Der Helm hat in etwa die Form römischer Stahlhelme aus den Asterixfilmen, mit Ohrenklappen für die größt schlechteste Akustik. Der Sitzposition begegnet man in etwa des öfteren als Gartenfreund mit Knieschaden: Im 90°-Winkel hinknien, nach vorne kippen und das Ohr auf den Rasen legen um dem Wachsen des Grases zu lauschen. Und dann noch in die Pedale treten, etwa 25min lang. Mit 60 km/h. Quel plaisir!
Das Mannschaftszeitfahren ist nochmal eine besondere Situation, das Team ist nur so gut wie der fünftbeste Fahrer. In unserem Fall natürlich so gut wie der zweitbeste, beziehungsweise der schwächste. Also wie ich. Wir haben uns ganz anständig geschlagen und das Zeitlimit natürlich geschafft. Connections
Die anderen Teams hatten es da schwerer. Das Instrument für eine gute Zusammenarbeit und den richtigen Rhythmus ist der belgische Kreisel, der hier auf die etwas andere Weise von unserem besten deutschen Radteam in der 2. Liga, NetApp, erklärt wird Warum die es noch nicht in die Pro Tour geschafft haben? Gibt das Video darüber Aufschluss?
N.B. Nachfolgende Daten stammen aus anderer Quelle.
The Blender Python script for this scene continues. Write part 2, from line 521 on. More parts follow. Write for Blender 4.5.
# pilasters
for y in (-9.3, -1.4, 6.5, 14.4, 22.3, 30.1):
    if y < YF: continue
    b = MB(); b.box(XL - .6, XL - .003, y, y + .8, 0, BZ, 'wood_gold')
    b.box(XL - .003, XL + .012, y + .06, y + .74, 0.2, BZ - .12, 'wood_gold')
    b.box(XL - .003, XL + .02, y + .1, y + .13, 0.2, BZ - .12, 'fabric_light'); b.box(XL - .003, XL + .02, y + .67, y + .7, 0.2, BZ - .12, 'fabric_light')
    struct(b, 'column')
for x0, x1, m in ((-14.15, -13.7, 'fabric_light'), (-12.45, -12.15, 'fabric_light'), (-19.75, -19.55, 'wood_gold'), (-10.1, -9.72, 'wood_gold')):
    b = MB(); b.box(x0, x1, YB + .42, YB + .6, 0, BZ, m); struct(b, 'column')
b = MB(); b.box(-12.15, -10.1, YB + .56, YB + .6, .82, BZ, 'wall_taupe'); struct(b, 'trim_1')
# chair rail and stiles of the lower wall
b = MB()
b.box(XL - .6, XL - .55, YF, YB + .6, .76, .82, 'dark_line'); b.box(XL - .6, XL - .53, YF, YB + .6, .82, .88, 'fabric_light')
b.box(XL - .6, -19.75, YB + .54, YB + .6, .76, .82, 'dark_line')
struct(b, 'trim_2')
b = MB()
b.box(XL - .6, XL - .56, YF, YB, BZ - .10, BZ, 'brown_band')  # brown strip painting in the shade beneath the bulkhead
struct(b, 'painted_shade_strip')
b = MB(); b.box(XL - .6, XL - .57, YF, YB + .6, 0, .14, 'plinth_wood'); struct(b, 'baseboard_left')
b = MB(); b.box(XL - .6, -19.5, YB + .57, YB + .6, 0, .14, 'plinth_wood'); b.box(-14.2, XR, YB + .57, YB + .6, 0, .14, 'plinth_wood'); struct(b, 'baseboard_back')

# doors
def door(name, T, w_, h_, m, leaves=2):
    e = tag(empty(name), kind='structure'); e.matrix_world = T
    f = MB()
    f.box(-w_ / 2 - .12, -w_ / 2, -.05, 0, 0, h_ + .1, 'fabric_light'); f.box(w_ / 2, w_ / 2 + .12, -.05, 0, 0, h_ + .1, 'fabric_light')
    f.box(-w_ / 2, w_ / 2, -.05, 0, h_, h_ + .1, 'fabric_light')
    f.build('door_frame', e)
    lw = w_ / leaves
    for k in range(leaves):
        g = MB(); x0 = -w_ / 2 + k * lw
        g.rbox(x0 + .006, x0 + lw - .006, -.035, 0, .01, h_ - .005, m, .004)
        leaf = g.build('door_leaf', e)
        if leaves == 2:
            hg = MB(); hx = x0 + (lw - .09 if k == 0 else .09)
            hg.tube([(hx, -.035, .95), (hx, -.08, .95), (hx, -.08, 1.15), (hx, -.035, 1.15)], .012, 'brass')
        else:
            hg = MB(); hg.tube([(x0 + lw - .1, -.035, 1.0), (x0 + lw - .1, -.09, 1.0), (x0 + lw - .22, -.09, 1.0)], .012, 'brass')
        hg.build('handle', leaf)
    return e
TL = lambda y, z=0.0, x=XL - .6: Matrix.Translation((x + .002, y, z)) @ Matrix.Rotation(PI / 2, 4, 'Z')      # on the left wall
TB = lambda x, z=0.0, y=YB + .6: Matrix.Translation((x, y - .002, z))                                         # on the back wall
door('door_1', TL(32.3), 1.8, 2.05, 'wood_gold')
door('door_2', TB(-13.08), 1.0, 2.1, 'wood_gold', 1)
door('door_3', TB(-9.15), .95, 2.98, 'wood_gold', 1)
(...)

Neuer Mann in Gelb ist Straßenweltmeister Thor Hushovd, der Barbar aus dem Norden mit den fürchteinflößenden Augenhöhlen, die so tief sind wie der tiefste norwegische Winter. Heute hatte er schon als erster Sprinter der diesjährigen Tour das Bergtrikot getragen, als Stellvertreter für den Gelben von gestern, Philipe Gilbert, der Maillot Jaune, Vert, Pois Rouge in Personlaunion darstellte. Gewonnen hat also mein heimliches Lieblingsteam Garmin-Cervélo, das lediglich zu dieser Tour angetreten ist um dieses Mannschaftszeitfahren zu bestreiten. Den Hintergrund dazu liefert Andreas Schulz.
Morgen steht die erste reine Sprintetappe auf dem Plan und das Team Avonlea hat keinerlei Ambitionen, sondern fährt ein Ersatzprogramm. Wir werden uns auf digitale Weise mit dem Streik des Metronom in Norddeutschland solidarisieren und auf einen Fernsehnachmittag am Bord-TV verzichten. (Alles klar? )
Classement général
letour.fr/2011/TDF/LIVE/fr/2 … index.html
Die Tour-Zeitnehmer müssen unser Ergebnis noch nachtragen, das haben die wohl vergessen. Kann vorkommen. Also wir haben heute so ungefähr 32 Minuten gebraucht, offiziell. Dann die 4 Stunden und 48 Minuten von gestern dazu… Ach, das werden die schon noch zuverlässig ausrechnen.